What kind of unconscious connections have you had with others? When you became aware of it, what was the feeling of the power - the ability to share work - that you sensed there? What happened - both to that feeling of power, and to your relationship - when either or both of you became aware that this sense of connection could not last indefinitely?


Power is weird; and one of the key sources of our power is through the wyrd itself, our connection with everyone. Our fears block our access to that power: when we face the fears - and the weirdnesses with which and through which they interweave - we start to discover that we do have a very real power, a real 'ability to do work' as an expression of what we choose.

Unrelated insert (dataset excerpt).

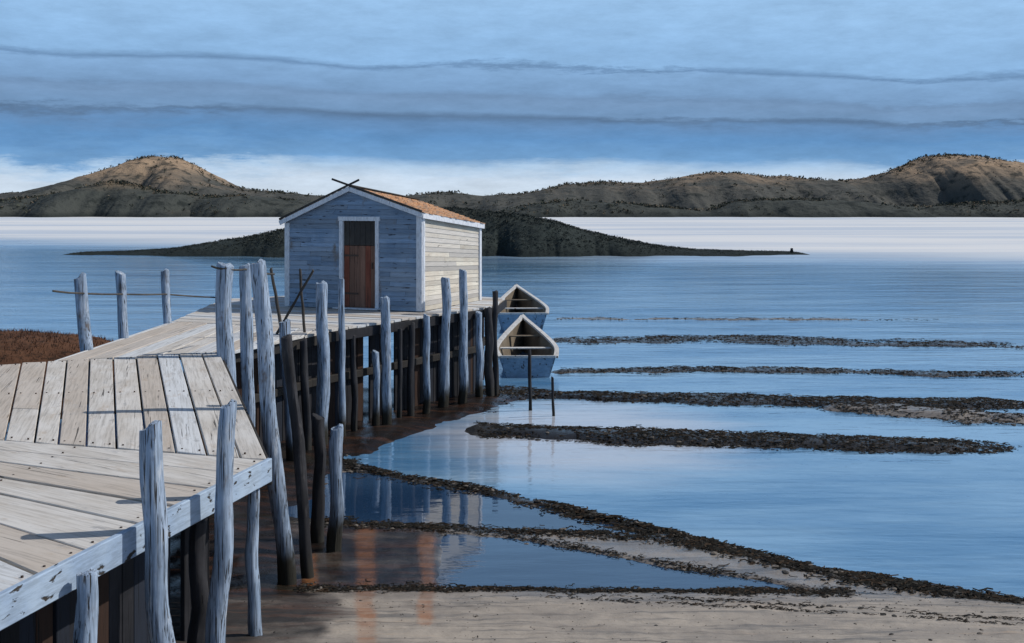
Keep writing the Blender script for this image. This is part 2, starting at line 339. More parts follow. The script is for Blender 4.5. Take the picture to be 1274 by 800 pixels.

But here we run into an even stranger problem: once we begin to grasp the weird nature of power, we discover that most people have an even weirder fear of power itself - even though it's the one thing they keep saying they want. Something doesn't quite make sense here... something else we need to understand before we can move on.


The weird fear of power

Power is the ability to do work, as an expression of choice. So at first it'd seem obvious that when someone says "I want to be powerful", or "I want you to be powerful", what they want is to express their choices in action, or for us to do so. But it doesn't quite work that way... what they're more likely to mean is that they don't want to feel powerless - which is not the same thing at all. Given the usual fears about 'win-lose' - and the assumption that someone who's finding their power will inevitably strive for power-over others - relationships can become strangely strained whenever one person starts to change: "he always used to be able to talk", said a friend, "but in the past year it's almost as if he's afraid of what I've been learning and trying to express, while because of this fear, or criticism, or whatever, I've become less willing to express it, particularly when I've found understanding elsewhere". End of relationship - very quickly, in some cases - unless both parties come to realise that someone's succumbed to the weird fear of power: and need to work to find their power-with each other to create their relationship anew.